Lazhar Karoui Chebbi, ministre représentant personnel du président de la République, a déclaré, mercredi 27 février lors d’une audition devant la Commission santé et affaires sociales sur le projet de la loi sur l’amendement du Code du statut personnel (CSP), en l’occurrence le 7ème chapitre relatif à l’héritage, est conforme à l’initiative du président sur l’égalité des héritages et à la Constitution de la deuxième République.

Chebbi a indiqué que le projet de loi, initiative du président de la République, fait de l’égalité la règle, tandis que l’exception concerne ceux qui n’ont pas l’intention de rentrer sous la férule de cette loi et qui peuvent saisir la justice à cette fin, avant la mort du testateur.

Il a ajouté que le projet de loi repose sur trois piliers, à savoir les accords internationaux obligent l’Etat tunisien à les appliquer et qui prévoient essentiellement l’égalité des droits et des devoirs entre les deux sexes.

Le deuxième pilier concerne les dispositions de la Constitution de 2014, notamment le chapitre 21, qui stipule l’égalité entre hommes et femmes en matière de droits et de libertés et oblige le président de la République à mettre en application la totalité des textes de loi.

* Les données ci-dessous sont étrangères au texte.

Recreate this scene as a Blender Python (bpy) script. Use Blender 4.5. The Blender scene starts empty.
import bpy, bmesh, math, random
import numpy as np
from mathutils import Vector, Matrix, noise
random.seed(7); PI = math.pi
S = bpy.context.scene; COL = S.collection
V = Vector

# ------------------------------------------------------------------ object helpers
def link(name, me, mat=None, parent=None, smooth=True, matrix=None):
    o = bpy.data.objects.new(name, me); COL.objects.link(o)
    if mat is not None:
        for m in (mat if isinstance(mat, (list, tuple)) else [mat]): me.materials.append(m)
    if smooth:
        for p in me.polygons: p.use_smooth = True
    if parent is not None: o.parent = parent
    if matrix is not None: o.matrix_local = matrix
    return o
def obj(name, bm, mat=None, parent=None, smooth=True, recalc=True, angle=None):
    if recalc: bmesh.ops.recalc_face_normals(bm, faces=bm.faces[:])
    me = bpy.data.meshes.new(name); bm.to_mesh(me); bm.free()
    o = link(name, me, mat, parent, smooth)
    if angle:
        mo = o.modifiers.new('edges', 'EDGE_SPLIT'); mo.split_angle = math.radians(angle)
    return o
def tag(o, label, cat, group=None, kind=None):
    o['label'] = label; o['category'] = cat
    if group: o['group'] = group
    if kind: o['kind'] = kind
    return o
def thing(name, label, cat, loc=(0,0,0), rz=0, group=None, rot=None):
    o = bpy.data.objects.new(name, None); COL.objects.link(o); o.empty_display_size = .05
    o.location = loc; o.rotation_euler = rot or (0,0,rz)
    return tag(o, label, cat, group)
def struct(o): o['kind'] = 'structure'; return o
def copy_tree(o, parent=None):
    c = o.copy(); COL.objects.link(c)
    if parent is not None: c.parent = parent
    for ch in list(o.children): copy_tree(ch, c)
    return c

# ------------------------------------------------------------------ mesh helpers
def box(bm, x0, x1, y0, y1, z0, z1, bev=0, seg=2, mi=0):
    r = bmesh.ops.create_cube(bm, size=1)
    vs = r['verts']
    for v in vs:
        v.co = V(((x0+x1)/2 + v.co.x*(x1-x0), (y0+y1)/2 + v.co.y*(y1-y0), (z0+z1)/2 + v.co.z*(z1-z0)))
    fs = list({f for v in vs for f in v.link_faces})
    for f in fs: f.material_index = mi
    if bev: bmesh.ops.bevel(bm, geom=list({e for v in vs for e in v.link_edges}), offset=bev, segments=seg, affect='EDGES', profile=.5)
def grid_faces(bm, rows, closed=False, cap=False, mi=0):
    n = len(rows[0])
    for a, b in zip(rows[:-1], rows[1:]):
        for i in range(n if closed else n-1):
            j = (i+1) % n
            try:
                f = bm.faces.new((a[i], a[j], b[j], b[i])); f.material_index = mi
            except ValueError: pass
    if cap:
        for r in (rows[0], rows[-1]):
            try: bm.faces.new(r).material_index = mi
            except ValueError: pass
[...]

Quant Le troisième pilier, il est à chercher dans le vécu de la femme tunisienne, où elle a enregistré des avancées considérables dans le domaine de l’enseignement et qui a conquis des postes clés au sein de l’Etat, outre ses revenus financiers qui lui permettent désormais de contribuer aux dépenses de la famille au même titre que l’homme.

Concernant la controverse sur le respect du projet de loi du texte coranique, Chebbi a précisé que le projet ne porte pas préjudice au texte coranique, au vu du choix donné au citoyen d’appliquer l’ancien Code du statut personnel et de ne pas s’aligner à la nouvelle loi.

Pour sa part, la porte-parole de la présidence, Saïda Garrach, a déclaré que l’initiative présidentielle repose principalement sur la Constitution qui consacre l’égalité entre les deux sexes, d’où la nécessité de mettre en œuvre les dispositions de la Constitution, et ce en plus de l’engagement pris par l’État tunisien de se conformer aux accords internationaux.

Elle a souligné le rôle de la femme dans la société et sa présence aux postes de décision de l’État, notant que 69% des titulaires de doctorat en Tunisie sont des femmes.

Garrach a souligné à cet égard que la question de l’héritage est fondamentalement économique et non pas religieuse, exprimant son étonnement de la contradiction observée entre la reconnaissance du rôle important des femmes dans la société et la résistance “acharnée” à l’instauration de l’égalité dans la question de l’héritage.

Les députés des différents blocs parlementaire ont surtout mis l’accent sur le fait que les arguments en faveur de cette loi restent vagues et ne concernent pas la problématique de l’héritage. Certains députés ont remis en cause le caractère sélectif dans le choix des accords internationaux, entre ceux qui appellent à l’égalité dans l’héritage et d’autres qui stipulent l’égalité tout court.

Bochra Belhaj Hmida, présidente de la Commission des libertés individuelles et de l’égalité (COLIBE), créée par le président de la République, Béji Caïd Essebsi, le 13 août 2017 pour préparer le rapport concernant les réformes législatives relatives aux libertés individuelles et l’égalité, prélude à ce projet de loi, a pour sa part, exprimé sa réserve quant à une seule et unique lecture possible de l’Islam, et les accusation d’apostasie pour ceux qui soutiennent cette loi.

Elle appelle les députés à “surmonter la peur d’être qualifiés de mécréants et d’adopter cette loi pendant la session parlementaire actuelle”, indiquant que “si ce projet de loi ne passe pas lors de cette session là, il ne passera jamais”.

De son côté, Noureddine Bhiri, député du parti Ennahdha, a mis en garde contre le danger du projet de loi qui porte atteinte aux choix de l’Etat de l’indépendance et tous ses acquis, y compris le Code du statut personnel et le style de vie de la société, s’interrogeant sur l’objectif derrière ce projet de loi qui risque, selon lui, de diviser la société tunisienne.

La députée Soulaf Ksantini a de son côté indiqué que ce projet de loi favorisera une scission au sein de la société, en dépit de l’égalité entre les deux sexes qu’il œuvre à établir.

Ahmed Mechrgui estime que le projet de loi comprend de points positifs qu’il importe de débattre, se déclarant confiant que des consensus seront atteints à ce propos, lors des prochaines sessions.